Pricing discipline tightens as MGAs resist soft market pressure

Specialist insurers hold firm on rate, as data investment and underwriting discipline reshape strategy

Pricing discipline tightens as MGAs resist soft market pressure

Insurance News

By Bryony Garlick

Pricing discipline is being tested across the insurance market, but for MGAs operating in non-standard lines, the room for compromise is limited.

As rates soften, firms face a familiar tension: remain competitive or protect underwriting integrity. For some, that balance is shifting decisively towards discipline, even at the cost of volume.

At Prestige Underwriting, managing director Alison Williams (pictured) said that decision was made early.

“We took the decision early on that we were not going to chase the market, because when you are writing things such as thatch, high-performance vehicles and convicted drivers, you just cannot – there is a price point,” she said.

Holding the line as the market softens

The speed of the recent softening has only sharpened that challenge. For Williams, the pace of change stood out.

“I do not think I have seen a market soften at the speed with which it did last year,” she said.

In that environment, pricing discipline becomes less theoretical and more operational. It shapes day-to-day underwriting decisions, particularly in specialist lines where risks are less predictable and less easily commoditised.

That shift is also being reinforced by greater investment in pricing capability. Williams pointed to a growing reliance on actuarial insight to support underwriting judgement, rather than replace it.

“It has shifted our discipline from being 100% underwriting-led to being, I would probably say, pricing-led,” she said, adding that experienced underwriters remain critical where data alone cannot capture the nuances of non-standard risk.
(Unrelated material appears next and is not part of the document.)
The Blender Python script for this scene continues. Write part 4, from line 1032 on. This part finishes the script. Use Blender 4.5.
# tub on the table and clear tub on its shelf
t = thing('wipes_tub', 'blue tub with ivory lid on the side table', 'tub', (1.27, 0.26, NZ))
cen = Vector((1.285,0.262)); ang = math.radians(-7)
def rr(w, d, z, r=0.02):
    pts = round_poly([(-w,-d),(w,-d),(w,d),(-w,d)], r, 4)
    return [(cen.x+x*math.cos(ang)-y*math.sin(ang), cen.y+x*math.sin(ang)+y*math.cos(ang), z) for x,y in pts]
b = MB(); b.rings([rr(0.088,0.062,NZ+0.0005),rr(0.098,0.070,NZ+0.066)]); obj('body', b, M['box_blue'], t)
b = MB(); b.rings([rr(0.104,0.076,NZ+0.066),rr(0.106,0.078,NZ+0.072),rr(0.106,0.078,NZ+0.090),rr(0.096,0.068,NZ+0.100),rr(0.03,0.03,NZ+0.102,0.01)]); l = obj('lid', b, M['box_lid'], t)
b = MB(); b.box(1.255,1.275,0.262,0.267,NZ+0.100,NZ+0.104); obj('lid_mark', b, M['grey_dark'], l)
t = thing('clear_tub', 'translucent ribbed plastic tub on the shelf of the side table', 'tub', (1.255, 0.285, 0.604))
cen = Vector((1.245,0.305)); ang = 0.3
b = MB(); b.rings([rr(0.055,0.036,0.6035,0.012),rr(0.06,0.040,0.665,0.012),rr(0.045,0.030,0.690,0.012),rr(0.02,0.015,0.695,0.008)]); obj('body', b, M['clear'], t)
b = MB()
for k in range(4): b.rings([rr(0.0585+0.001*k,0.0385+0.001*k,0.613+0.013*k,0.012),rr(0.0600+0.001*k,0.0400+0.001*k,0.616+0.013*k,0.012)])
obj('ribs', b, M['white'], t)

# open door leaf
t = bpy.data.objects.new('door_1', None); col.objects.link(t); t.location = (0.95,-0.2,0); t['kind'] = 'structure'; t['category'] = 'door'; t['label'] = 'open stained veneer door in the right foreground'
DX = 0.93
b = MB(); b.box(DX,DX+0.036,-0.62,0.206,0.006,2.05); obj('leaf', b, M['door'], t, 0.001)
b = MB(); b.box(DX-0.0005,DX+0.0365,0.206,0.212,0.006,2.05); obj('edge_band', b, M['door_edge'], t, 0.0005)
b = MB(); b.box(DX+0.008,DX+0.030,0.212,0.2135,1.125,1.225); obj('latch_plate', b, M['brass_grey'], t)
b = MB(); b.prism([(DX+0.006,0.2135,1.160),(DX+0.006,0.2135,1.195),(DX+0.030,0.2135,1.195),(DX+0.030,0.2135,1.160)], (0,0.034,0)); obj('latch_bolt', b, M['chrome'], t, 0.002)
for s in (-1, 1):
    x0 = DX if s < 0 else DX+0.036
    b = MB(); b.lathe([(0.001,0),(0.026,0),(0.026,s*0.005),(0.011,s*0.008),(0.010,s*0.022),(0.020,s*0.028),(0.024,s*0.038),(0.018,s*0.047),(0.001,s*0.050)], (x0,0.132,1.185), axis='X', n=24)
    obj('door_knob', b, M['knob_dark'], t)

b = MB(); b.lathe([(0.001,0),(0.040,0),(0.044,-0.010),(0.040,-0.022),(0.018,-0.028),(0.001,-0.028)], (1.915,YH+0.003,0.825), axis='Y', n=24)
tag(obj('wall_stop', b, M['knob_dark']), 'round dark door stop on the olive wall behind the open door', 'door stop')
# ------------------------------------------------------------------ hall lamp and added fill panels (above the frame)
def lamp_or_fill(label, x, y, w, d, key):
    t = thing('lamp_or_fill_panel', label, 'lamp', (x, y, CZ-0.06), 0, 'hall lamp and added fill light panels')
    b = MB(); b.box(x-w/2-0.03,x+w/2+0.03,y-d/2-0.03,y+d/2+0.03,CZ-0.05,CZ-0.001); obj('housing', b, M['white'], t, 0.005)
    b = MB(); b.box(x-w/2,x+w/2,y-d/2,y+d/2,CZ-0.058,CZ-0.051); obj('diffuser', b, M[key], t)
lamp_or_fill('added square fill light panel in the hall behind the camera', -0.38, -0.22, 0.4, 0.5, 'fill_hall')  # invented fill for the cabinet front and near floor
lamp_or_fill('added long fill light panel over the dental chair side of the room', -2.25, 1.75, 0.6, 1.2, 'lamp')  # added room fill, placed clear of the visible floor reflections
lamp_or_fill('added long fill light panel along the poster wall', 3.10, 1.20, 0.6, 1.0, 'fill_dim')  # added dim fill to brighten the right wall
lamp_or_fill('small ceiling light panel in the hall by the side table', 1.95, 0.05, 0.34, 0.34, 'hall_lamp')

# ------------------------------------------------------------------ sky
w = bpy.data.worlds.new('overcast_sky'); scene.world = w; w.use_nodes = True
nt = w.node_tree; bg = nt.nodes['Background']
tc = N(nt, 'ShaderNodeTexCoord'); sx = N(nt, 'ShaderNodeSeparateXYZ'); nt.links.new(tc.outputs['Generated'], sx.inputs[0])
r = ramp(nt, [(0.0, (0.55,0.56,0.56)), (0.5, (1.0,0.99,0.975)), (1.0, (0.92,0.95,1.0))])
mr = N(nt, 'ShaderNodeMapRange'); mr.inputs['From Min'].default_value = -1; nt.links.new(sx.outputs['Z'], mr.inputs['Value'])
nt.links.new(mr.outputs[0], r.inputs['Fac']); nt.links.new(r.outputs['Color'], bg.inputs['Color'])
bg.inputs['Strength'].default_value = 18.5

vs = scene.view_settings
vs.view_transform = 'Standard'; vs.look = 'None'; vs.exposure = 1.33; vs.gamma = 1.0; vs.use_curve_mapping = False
“There is only so much that algorithms can tell you,” she said.

Data and discipline

Maintaining that balance increasingly depends on how well firms use data. For MGAs, that has traditionally meant leaning on capacity providers, but that model is evolving.

“We have 28 years of experience and data that backs up what we do,” Williams said, highlighting the value of building pricing capability around a firm’s own portfolio rather than relying solely on external views.

That internal data is now being complemented by a growing range of external sources. The impact is most visible not in growth, but in stability.

“You can see it in both our motor loss ratio and home loss ratios,” she said. “You can see the loss ratios reduce and stabilise.”

But stronger data alone does not resolve the commercial tension. Holding pricing discipline in a soft market can create friction with brokers, even where the long-term rationale is understood.

“If someone else is writing it cheaper, come back next year when theirs goes up,” Williams said, reflecting a longer-term view of pricing discipline.

That longer-term view is becoming more relevant as capacity tightens in parts of the non-standard market. Some players have already stepped back, reinforcing the consequences of underpricing specialist risks.

“I want to still be writing thatch in five years,” she said, “not having the conversation where we have lost the capacity to write it.”

Limits of price competition

The limits of price competition are most visible in non-standard property, where underwriting complexity and claims dynamics quickly outweigh headline premiums.

“These risks are not straightforward constructions,” Williams said. “They require specialist skill sets.”

Rising rebuild costs and constrained supply chains have widened the gap between perceived and actual exposure. In some cases, insured values are falling significantly short, Williams told of one property insured for £1.4 million later valued at £2.6 million.

Claims handling introduces further complexity. A shortage of specialist labour can extend repair times significantly, with direct implications for insurers.

“Price is almost secondary for thatch,” Williams said. “It is risk mitigation and the points we have to go through.”

An unpredictable cycle

The defining feature of the current market is its unpredictability, rather than softness alone.

“You used to be able to read the signs,” Williams said. “The softening happened at a speed that we did not see coming.”

That uncertainty is shaping how firms approach pricing discipline today. Rather than reacting to short-term movements, the focus is on maintaining consistency while refining accuracy through better data and aligned underwriting.

“It is a tough market,” she said. “But we have stayed as competitive as we can without actually chasing the market.”

For MGAs operating in specialist lines, pricing discipline is no longer just a technical consideration. It is a strategic decision, one that determines not only performance in the current cycle, but whether capacity, expertise and underwriting confidence remain in place for the next.